Return the first line, the line containing "return (f(r), f(g), f(b), 1.0)", and every line between them, exactly as they stand.
:: Raw data
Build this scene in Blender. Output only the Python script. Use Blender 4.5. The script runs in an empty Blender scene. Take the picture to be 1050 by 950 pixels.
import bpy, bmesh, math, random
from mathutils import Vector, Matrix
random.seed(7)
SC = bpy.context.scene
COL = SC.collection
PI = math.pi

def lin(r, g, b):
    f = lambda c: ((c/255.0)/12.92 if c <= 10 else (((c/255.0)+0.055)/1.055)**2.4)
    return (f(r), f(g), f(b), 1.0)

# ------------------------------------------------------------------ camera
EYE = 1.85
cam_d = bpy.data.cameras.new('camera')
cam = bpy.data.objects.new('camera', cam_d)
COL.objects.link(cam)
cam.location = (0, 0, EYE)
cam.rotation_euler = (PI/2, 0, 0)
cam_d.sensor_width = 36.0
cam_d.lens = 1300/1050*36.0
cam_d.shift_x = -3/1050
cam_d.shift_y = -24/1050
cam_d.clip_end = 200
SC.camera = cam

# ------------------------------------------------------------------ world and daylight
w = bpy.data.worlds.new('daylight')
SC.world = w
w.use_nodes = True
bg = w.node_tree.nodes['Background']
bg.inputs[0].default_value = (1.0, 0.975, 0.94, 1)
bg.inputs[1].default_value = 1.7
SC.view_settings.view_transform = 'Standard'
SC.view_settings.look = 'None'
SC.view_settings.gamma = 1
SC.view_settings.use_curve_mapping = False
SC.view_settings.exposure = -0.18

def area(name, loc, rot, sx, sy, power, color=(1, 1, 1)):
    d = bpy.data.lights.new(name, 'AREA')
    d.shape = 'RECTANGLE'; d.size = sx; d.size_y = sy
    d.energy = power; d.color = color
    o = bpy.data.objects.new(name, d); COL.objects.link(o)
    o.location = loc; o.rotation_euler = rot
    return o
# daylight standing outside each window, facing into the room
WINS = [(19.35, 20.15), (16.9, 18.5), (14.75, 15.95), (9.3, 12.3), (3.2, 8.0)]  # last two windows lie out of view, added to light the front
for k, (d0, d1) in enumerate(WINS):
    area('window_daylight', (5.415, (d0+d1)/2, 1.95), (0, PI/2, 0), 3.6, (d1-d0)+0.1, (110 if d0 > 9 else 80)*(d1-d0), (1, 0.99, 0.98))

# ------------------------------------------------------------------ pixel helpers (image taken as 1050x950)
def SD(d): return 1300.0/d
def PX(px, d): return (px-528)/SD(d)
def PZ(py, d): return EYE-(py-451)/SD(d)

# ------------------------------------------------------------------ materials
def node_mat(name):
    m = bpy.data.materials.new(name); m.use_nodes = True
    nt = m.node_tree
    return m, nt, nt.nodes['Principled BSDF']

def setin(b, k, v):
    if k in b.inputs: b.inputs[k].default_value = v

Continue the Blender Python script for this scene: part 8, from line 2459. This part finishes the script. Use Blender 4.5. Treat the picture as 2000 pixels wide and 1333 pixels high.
::::
Expected answer:
Build this scene in Blender. Output only the Python script. Use Blender 4.5. The script runs in an empty Blender scene. Take the picture to be 1050 by 950 pixels.
import bpy, bmesh, math, random
from mathutils import Vector, Matrix
random.seed(7)
SC = bpy.context.scene
COL = SC.collection
PI = math.pi

def lin(r, g, b):
    f = lambda c: ((c/255.0)/12.92 if c <= 10 else (((c/255.0)+0.055)/1.055)**2.4)
    return (f(r), f(g), f(b), 1.0)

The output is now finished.